The Council Of All Beings
taken from Coming Back to Life
The Council of All Beings is a communal ritual in which participants step aside from their human identity and speak on behalf of another life-form. A simple structure for spontaneous expression, it aims to heighten awareness of our interdependence in the living body of Earth, and to strengthen our commitment to defend it. The ritual serves to help us acknowledge and give voice to the suffering of our world. It also serves, in equal measure, to help us experience the beauty and power of our interconnectedness with all life.
HISTORY
The form originated in Australia in early 1985, when I was on a workshop tour bringing group practices to sustain social and environmental activists. One day after a weekend workshop, John Seed, founder of the Rainforest Information Center, took me to one of the last vestiges of his continent's primordial forests, saved from the timber companies by blockades mounted by John and other local protesters.
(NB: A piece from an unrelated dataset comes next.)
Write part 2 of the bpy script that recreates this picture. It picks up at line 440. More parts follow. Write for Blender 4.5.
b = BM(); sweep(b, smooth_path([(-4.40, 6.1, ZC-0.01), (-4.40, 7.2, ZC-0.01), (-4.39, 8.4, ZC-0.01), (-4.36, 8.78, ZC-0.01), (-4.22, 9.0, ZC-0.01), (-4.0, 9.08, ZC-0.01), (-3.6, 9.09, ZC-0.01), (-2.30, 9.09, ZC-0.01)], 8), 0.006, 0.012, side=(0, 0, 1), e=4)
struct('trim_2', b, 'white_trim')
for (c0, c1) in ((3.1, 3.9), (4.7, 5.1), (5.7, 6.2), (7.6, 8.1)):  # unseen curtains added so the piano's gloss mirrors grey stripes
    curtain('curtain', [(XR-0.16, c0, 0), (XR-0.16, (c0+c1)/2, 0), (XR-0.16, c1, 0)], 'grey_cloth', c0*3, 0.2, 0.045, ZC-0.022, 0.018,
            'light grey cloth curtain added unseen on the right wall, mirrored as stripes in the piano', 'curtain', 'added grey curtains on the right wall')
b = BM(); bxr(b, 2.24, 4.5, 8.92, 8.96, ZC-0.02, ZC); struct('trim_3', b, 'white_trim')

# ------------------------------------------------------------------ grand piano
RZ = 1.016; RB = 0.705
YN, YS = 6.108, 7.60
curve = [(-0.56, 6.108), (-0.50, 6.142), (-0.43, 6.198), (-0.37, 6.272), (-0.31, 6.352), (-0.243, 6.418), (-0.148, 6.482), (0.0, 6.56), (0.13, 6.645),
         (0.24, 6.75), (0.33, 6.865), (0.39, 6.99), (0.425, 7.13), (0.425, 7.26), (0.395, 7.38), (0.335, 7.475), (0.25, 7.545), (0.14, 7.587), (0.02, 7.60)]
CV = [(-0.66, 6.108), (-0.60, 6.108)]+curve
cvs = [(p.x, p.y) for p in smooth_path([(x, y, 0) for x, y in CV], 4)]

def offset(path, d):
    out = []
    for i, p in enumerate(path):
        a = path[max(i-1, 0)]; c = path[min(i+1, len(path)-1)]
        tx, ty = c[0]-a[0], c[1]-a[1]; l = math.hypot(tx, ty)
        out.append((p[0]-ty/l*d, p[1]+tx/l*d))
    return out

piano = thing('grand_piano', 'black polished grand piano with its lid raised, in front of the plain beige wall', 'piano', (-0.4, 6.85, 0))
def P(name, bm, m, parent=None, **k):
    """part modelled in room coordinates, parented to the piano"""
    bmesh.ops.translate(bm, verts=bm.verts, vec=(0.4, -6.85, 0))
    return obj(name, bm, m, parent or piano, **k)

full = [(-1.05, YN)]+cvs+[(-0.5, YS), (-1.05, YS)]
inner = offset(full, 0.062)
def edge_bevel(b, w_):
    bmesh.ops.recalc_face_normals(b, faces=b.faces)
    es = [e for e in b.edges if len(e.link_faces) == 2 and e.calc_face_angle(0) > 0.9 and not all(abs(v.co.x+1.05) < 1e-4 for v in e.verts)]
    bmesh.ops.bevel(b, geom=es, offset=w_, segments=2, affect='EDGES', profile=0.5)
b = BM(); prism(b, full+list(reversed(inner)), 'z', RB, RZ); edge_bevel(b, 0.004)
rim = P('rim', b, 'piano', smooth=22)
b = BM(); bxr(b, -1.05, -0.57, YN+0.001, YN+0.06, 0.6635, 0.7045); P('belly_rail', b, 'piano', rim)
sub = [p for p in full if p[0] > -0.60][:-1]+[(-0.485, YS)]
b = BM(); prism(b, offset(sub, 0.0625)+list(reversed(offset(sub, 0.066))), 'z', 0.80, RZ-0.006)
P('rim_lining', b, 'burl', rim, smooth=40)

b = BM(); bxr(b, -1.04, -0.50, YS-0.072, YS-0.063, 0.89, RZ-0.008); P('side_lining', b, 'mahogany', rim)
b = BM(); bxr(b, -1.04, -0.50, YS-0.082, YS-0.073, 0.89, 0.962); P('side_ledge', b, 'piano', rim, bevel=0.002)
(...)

On that excursion John and I discovered that we shared a passionate interest in deep ecology and the writings of Norwegian philosopher Arne Naess about the "ecological self." As Buddhists, we both resonated with these concepts, finding them close to the Buddha's core teaching on the interdependence of all life. John expressed the wish that my workshops include a "deep ecological" group experience to directly challenge the anthropocentrism of industrial society.
So together, that day, we invented the Council of All Beings. It was introduced shortly afterwards, in the course of the weeklong training that culminated my workshop tour. At a camp north of Sydney, on huge flat rocks by a waterfall, some forty people took part. And soon they were taking the ritual back with them to their local communities.